Prendere Gesù tra le braccia
Se ai consacrati mancano parole che benedicono Dio e gli altri, se manca la gioia, se viene meno lo slancio, se la vita fraterna è solo fatica, e manca lo stupore, non è perché siamo vittime di qualcuno o di qualcosa, ma perché le nostre braccia non stringono più Gesù. E quando le braccia di un consacrato, di una consacrata non stringono Gesù, stringono il vuoto, che cercano di riempire con altre cose ma stringono il vuoto. Stringere Gesù con le nostre braccia è il segnale, il cammino, è il rinnovamento. Altrimenti il cuore si chiude nell’amarezza, nella lamentela per le cose che puntualmente non vanno, sempre in un rigore che ci rende inflessibili, in atteggiamenti di pretesa superiorità.
Invece, se accogliamo Cristo a braccia aperte, accoglieremo anche gli altri con fiducia e umiltà. Allora i conflitti non inaspriscono, le distanze non dividono e si spegne la tentazione di prevaricare e di ferire la dignità di qualche sorella o fratello. Apriamo le braccia, a Cristo e ai fratelli! Lì è Gesù.
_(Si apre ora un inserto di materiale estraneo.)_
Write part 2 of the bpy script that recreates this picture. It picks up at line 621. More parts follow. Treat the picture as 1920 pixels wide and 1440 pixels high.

L’entusiasmo dei consacrati
Carissimi, rinnoviamo oggi con entusiasmo la nostra consacrazione! Chiediamoci quali motivazioni muovono il nostro cuore e il nostro agire, qual è la visione rinnovata che siamo chiamati a coltivare e, soprattutto, prendiamo fra le braccia Gesù. Anche se sperimentiamo fatiche e stanchezze, anche delusioni, succede, facciamo come Simeone e Anna, che attendono con pazienza la fedeltà del Signore e non si lasciano rubare la gioia dell’incontro con Lui. Rimettiamo Lui al centro e andiamo avanti con gioia.